Une nouvelle objection que l’on entend en France, reprise par la presse new-yorkaise aux aguets : 7 000 Juifs français auraient émigré en 2014, preuve que vivre Juif en France est insoutenable. Mais ce chiffre, 1,5 % de la population juive en France, est trompeur car il mêle les exilés économiques—qui ne sont pas que Juifs—avec ceux qui, pour des raisons religieuses, souhaitent poursuivre leur vie en Israël.
Rendons-nous à l’évidence, le Juif n’est plus le bouc émissaire et c’est à peine s’il se distingue de la population non juive. Parce que les Juifs se sont intégrés ? Ceci n’est pas une explication, car les Juifs ont toujours manifesté un patriotisme étonnant partout où ils furent en exil. En 1914, mes ancêtres juifs autrichiens combattaient dans l’armée autrichienne et mes ancêtres russes, dans l’armée du tsar. Je n’avais pas encore d’ancêtres français, mais nul doute que, comme Dreyfus, ils se seraient précipités au front. Ce ne sont pas les Juifs qui ont changé, mais la société occidentale. La découverte de la Shoah en 1945, bien entendu, a révélé à jamais que l’antisémitisme était diabolique, mais ce n’est pas la seule explication de la fin de l’antisémitisme ; il a d’ailleurs persisté en Pologne, dans la Russie stalinienne, voire dans la France de l’immédiat après-guerre. Je peux en témoigner, certains de mes professeurs de lycée étant ouvertement antisémites. Je daterai plutôt la fin de l’antisémitisme du Procès Eichmann en 1961, qui révèle la médiocrité de cette idéologie. Cette « banalité du mal », selon la philosophe Hannah Arendt, fait qu’aucun bureaucrate (Je suis un bureaucrate qui a « obéi aux ordres », se défend Eichmann), ni aucun intellectuel ne peut plus, après ce procès, se dire antisémite.

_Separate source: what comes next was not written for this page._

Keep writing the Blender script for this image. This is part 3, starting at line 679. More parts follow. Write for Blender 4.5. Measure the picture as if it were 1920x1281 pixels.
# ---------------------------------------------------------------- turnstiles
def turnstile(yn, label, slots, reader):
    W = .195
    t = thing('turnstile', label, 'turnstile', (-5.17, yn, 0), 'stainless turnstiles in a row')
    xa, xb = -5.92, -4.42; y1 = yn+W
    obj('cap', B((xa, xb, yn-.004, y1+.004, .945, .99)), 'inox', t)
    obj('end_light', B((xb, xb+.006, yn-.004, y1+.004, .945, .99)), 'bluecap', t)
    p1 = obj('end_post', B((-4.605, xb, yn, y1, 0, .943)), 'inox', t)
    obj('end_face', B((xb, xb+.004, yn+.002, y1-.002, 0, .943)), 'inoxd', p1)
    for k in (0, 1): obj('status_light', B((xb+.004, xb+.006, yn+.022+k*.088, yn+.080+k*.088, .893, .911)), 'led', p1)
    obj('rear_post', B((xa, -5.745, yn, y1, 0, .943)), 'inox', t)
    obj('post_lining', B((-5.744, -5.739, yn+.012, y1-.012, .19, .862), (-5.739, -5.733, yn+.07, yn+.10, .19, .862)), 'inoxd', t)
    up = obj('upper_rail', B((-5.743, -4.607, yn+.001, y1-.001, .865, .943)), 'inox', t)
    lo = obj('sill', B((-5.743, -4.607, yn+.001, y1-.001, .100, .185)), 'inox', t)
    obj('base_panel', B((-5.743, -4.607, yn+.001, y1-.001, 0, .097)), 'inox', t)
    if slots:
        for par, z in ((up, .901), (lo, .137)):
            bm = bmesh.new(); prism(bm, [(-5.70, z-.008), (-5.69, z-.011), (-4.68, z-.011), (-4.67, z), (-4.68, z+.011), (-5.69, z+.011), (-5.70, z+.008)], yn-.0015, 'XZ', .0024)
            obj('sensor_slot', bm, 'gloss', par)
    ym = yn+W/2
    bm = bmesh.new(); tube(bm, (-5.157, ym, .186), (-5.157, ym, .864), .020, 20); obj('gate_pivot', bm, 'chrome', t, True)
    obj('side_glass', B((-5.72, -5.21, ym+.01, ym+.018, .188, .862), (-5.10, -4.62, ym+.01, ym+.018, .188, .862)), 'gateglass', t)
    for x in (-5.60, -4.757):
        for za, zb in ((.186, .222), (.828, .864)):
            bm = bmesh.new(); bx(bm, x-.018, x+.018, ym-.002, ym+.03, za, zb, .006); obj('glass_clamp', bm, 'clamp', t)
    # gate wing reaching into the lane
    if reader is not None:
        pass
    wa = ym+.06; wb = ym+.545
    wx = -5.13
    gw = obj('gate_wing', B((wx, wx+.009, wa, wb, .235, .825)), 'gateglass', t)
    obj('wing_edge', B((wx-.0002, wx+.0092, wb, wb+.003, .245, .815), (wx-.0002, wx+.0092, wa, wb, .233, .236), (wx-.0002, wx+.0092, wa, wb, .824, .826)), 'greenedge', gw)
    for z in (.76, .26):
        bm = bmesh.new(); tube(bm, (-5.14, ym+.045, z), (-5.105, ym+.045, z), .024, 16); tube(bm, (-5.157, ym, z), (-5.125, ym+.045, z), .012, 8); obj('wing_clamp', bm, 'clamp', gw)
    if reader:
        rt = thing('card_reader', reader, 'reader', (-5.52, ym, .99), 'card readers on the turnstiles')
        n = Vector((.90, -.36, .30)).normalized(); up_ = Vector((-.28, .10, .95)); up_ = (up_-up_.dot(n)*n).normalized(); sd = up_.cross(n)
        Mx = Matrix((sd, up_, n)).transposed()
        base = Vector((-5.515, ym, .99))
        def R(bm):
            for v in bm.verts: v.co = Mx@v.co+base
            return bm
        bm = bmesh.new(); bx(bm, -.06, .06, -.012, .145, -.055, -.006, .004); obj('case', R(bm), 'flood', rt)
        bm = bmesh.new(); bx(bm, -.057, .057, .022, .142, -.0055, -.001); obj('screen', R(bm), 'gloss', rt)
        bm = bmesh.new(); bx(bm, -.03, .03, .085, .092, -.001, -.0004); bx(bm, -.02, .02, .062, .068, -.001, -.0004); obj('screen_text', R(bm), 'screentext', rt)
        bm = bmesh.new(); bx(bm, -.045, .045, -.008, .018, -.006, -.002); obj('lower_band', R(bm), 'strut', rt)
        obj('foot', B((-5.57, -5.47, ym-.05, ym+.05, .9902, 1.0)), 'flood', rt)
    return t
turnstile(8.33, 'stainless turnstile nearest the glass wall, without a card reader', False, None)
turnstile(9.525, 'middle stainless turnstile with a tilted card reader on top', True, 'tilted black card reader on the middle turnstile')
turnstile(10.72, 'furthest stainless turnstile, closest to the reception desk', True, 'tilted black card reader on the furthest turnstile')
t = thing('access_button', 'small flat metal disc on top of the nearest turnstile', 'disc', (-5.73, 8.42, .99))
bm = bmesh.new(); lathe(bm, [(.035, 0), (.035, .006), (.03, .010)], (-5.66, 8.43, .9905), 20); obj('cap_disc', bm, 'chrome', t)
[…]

L’antisémitisme, qui fut en Europe chez des intellectuels chrétiens à droite, anticapitalistes à gauche, une posture élégante, devient, après Eichmann, grotesque. Il s’en suit Vatican II, en 1962, déjà cité, dont l’influence reste fondamentale : l’Eglise est devenue sincèrement philosémite.
Pour ceux qui, en France, en Belgique, aux Pays-Bas, me considèrent trop optimiste, en raison d’attentats qui mêlent antisémitisme à l’ancienne et antisionisme contemporain, je réplique qu’en 1940, la police française avait déporté ma famille ; maintenant, elle la protège. Pour conclure sur une note moins optimiste, force est d’admettre que les nations semblent ne pas pouvoir se passer d’un bouc émissaire. Dans ce rôle tragique, l’Arabe n’a-t-il pas remplacé le Juif ? C’est envisageable et ceci invite à lutter contre l’islamophobie sans attendre une Shoah ou une affaire Dreyfus. Je ne néglige pas le « radicalisme islamique », mais voilà un tout autre sujet.